Through tears, she continued to share her story. Then she told me what had happened the day before—how the meditation had helped her pull herself out of another panic attack, just after a particularly difficult phone conversation with her ex. She said it was the first time she had felt empowered rather than crushed.

She wanted me to know that her tears were now the tears of hope and gratitude and that for the first time in months, she was able to experience the taste of renewed joy—even in the midst of crisis. She is looking upon this internal shift—this newfound sense of optimism and inner strength as a rebirth. My own heart melted when she told me she was holding in her mind the image of me giving instructions for the meditation in class, to ensure that she was doing it right.
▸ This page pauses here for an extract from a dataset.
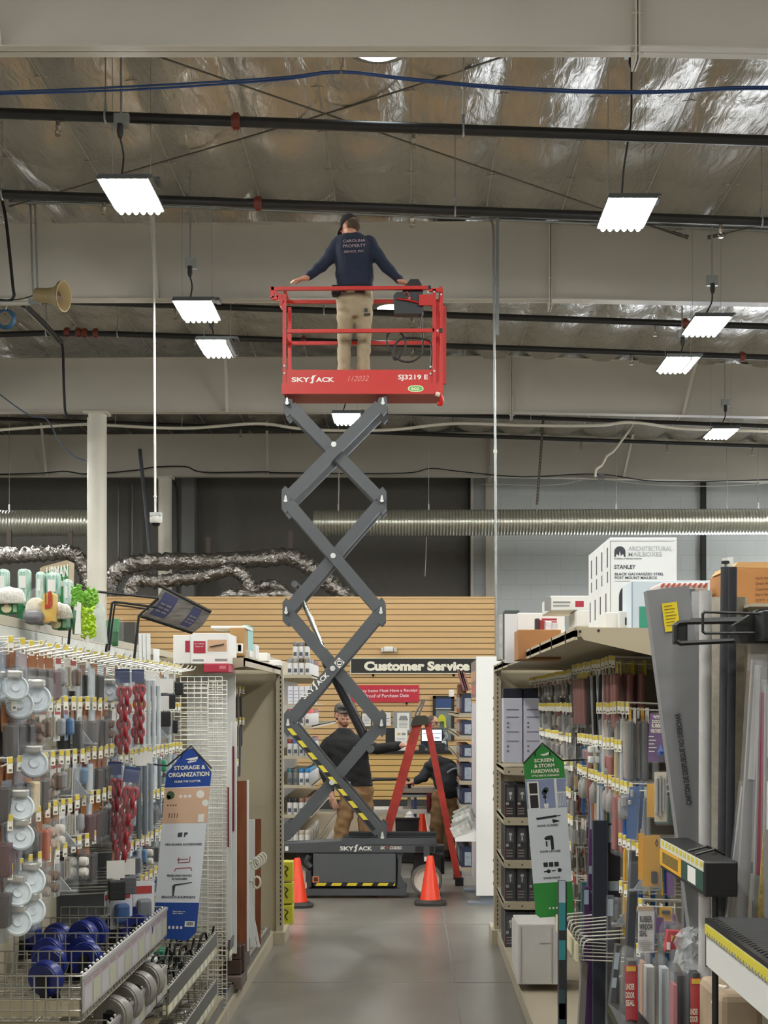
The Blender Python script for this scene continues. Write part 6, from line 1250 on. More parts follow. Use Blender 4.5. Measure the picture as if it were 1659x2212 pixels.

Her intention was the most important ingredient of all, I reassured her. And that can only come from her. She had decided it was time to heal.

With a long hug we parted. The gratitude goes goes ways. Here’s why it’s so important to share these kinds of things:

1. The other person may need to hear it, as I did in this instance. Positive feedback of this sort is a source of upliftment and inspires the recipient to continue doing what they’re doing. Moreover, it lets them know they’re making a difference.

2. It enables connection and that’s what we live for.

3. We spend too much time criticizing—both ourselves and others. But as my teacher, Yogi Bhajan, has said: It takes the same energy to complain as it does to compliment. When there is a short circuit there is a complaint and when the energy is flowing there is a compliment. Thus, taking a moment to scatter flowers, rather than count the weeds, makes the world feel beautiful.